Par ailleurs, le chef des Marada ne contrariera pas les projets de son ami Bachar el-Assad, c’est-à-dire qu’il l’aidera à se débarrasser de millions de Syriens en forçant leur déplacement au Liban et ailleurs. Cette complicité bénéficiera à la fois au régime Assad et lui permettra de ne pas assumer ses responsabilités à l’égard de ses citoyens, et à l’Iran qui mettra en œuvre sa stratégie expansionniste dans la région, facilitée par le changement démographique amorcé.

En outre, M. Frangié protègera l’axe de la "résistance" prôné par le Hezbollah pour qu’il puisse maintenir sa mainmise au détriment de la souveraineté et de la stabilité du Liban, et garder le statu quo actuel sans même effectuer la moindre réforme ou changement, sachant qu’il continue de refuser la comparution de l’un de ses ministres dans le cadre de l’enquête sur son implication dans l’explosion du port de Beyrouth, ou d’un directeur général proche de lui pour corruption.

C’est précisément pour toutes ces raisons que le tandem chiite veut propulser M. Frangié à la présidence de la République.

Mais, qu’en est-il de ces raisons à l’aune de l’accord irano-saoudien?

Une question qui se pose avec d’autant plus d’acuité que la carte libanaise n’est plus hypothéquée par les ramifications de l’Iran dans la région, notamment le Hezbollah, mais plutôt par les principaux acteurs, autrement dit l’Iran et l’Arabie saoudite. Dans ce cas, un président tel que Sleiman Frangié ne pourra pas être le vecteur de la solution escomptée.

La clarification apportée par l’Iran sur le sort du Hezbollah, à la suite de l’accord impliquant le caractère inopportun de garder les "alignements antérieurs qui n’ont plus leur raison d’être", se passe peut-être de commentaire. Ainsi, l’accord a totalement modifié la donne, et la mission du Hezbollah qui prévalait n’est plus requise pendant la période à venir. En conséquence, il est logique que le Hezbollah se replie et se concentre uniquement sur l’intérieur libanais, tout en mettant un terme à "son ingérence dans les affaires des pays de la région".

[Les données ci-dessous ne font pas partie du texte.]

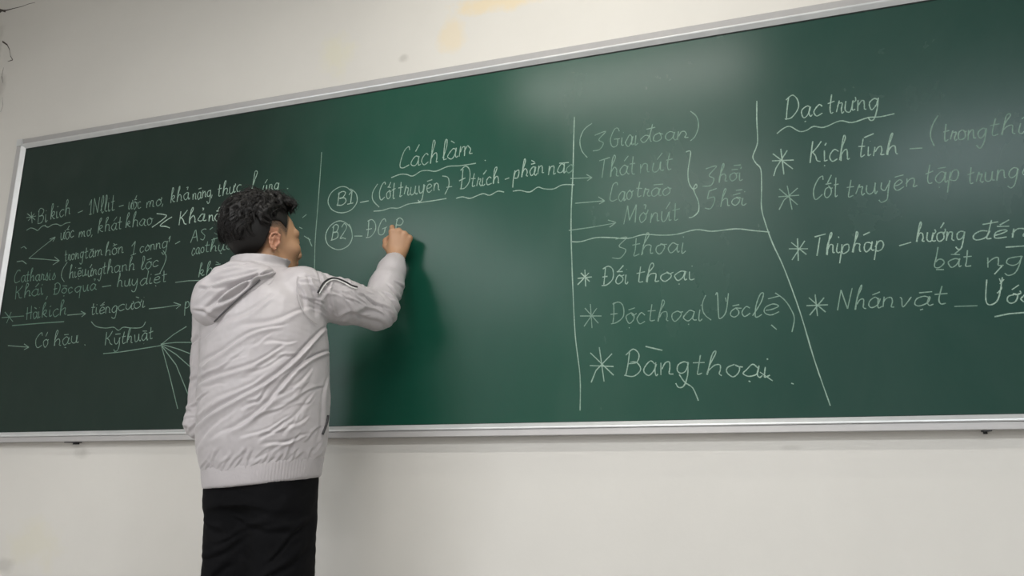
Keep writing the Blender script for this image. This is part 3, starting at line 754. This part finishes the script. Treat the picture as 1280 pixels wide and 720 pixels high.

Il sera également nécessaire de prendre du recul et d’observer comment la situation régionale va évoluer à l’aune de cet accord, et l’impact des développements sur la scène interne. C’est la raison pour laquelle il serait judicieux de rester à l’affût des réactions et d’éventuelles surprises.

En effet, l’accord irano-saoudien, chapeauté par la Chine, dépasse le Liban, qui n’est pas aussi prioritaire que le Yémen ou la Syrie.

Plus important encore, les calculs des États-Unis quant à ce développement sur la Route de la soie qui aura indubitablement des retombées directes sur la Chine et affectera de facto les intérêts américains dans la région. D’ailleurs, ces calculs pourraient converger avec les préoccupations israéliennes que seule une guerre régionale pourrait dissiper.

Ainsi, la révélation de l’armée israélienne sur l’implication du Hezbollah dans l’explosion d’un engin à proximité du carrefour de Megiddo, à Marj Ibn Amer, et ses répercussions, ne doit pas être sous-estimée.

Toutefois, il est à craindre que cette révélation ne soit exploitée pour rabattre les cartes et changer la donne… ce qui ouvrirait les portes de l’enfer pour le Liban et la région, et ferait passer au second plan la nécessité d’élire Sleiman Frangié.